Entra per primo Malfatti, che inizia a mettere i vinili, e Giovanardi poco dopo, nel silenzio della sala. La finestra di casa mia apre uno spettacolo che sarà inframezzato costituito sì dalle canzoni del gruppo, ma anche dai testi di canzoni recitate. E c’è un contrasto già forte tra la voce di Giovanardi recitante, spezzata, quasi malata, e quella forte di quando canta.
Ecco Natale a Milano, mentre è impossibile non notare la separazione fisica costante tra i due, con il grande schermo in mezzo e la scena bilanciata con equilibrio ma anche con distacco.
Risata isterica e ritmi quasi industrial per Notti bianche, testimonianza di retrofuturismo, una sorta di steampunk musicale. Le luci al neon dei baracchini arriva semplice e ossessiva, tornando per ricordare la forza intima dei pezzi della band, chiusa dall’armonica a bocca sofferente di Giovanardi nel finale.
Riverso sulla sua poltrona zebrata il cantante attacca poi Le cose di ogni giorno, manifesto di quotidianità. I due si avvicinano quando parte Stringimi ancora. Il sempre presente maestro Tenco è omaggiato con Angela, molto più drammatica dell’originale e perfettamente aderente al tessuto dello spettacolo.
Vestiti di nero entrambi, ma con stili differenti (maglietta per Giovanardi, camicia per Malfatti) i due sembrano vivere vite parallele su questo palco.

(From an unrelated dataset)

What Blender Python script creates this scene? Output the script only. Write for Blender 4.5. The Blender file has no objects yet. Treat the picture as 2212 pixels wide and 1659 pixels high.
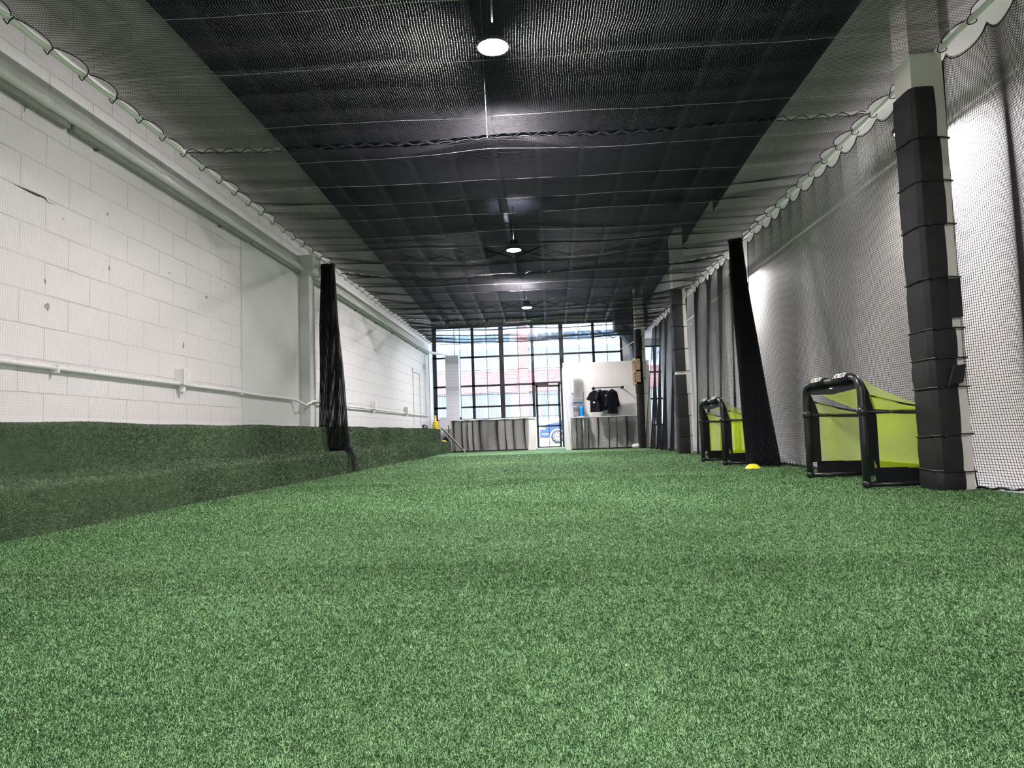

E attaccano Buco di pietra, in cui tornano i parossismi elettronici e i rumori taglienti.
Dopo aver recitato il testo di Inventario, arriva Qui vicino a te e richiede un po’ di elettricità. Giovanardi la canta quasi sdraiato ad aggiungere pathos al tutto. Ma è in piedi quando arriva Dentro me, salutata da applausi molto lunghi (ma vale per tutto lo spettacolo, in realtà).
I contrasti di Nera signora prevedono che Malfatti prenda il centro della scena con la sua chitarra acustica, pulita e intensa. I testi recitati riempiono gli spazi vuoti anche fisicamente, perché Giovanardi lascia andare i fogli sul palco, in disordine volontario.
Ci sono rigurgiti quasi techno quando arriva Correre correre, quasi scioccante nella sua velocità violenta. Torna subito Dentro me, con Malfatti che stavolta si siede accanto a Giovanardi.
Squarci di luce in più per L’uomo che non hai, mentre si va verso il finale con Sarà domani. I due escono in silenzio come sono entrati. Tre chiamate in scena e infine ecco i bis: Il vino di Ciampi, proposta fin dal disco omonimo d’esordio del ’95, è presentato da Giovanardi con “Facciamo un pezzo così lo cantiamo insieme”, e interagisce con il pubblico chiedendo di fare il coro.
Svariati minuti di applausi convinti prima che si aprano le porte del teatro. Uno spettacolo maturo, intelligente, perfetto nello tempi. Ce ne vuole ancora, di questa roba qua.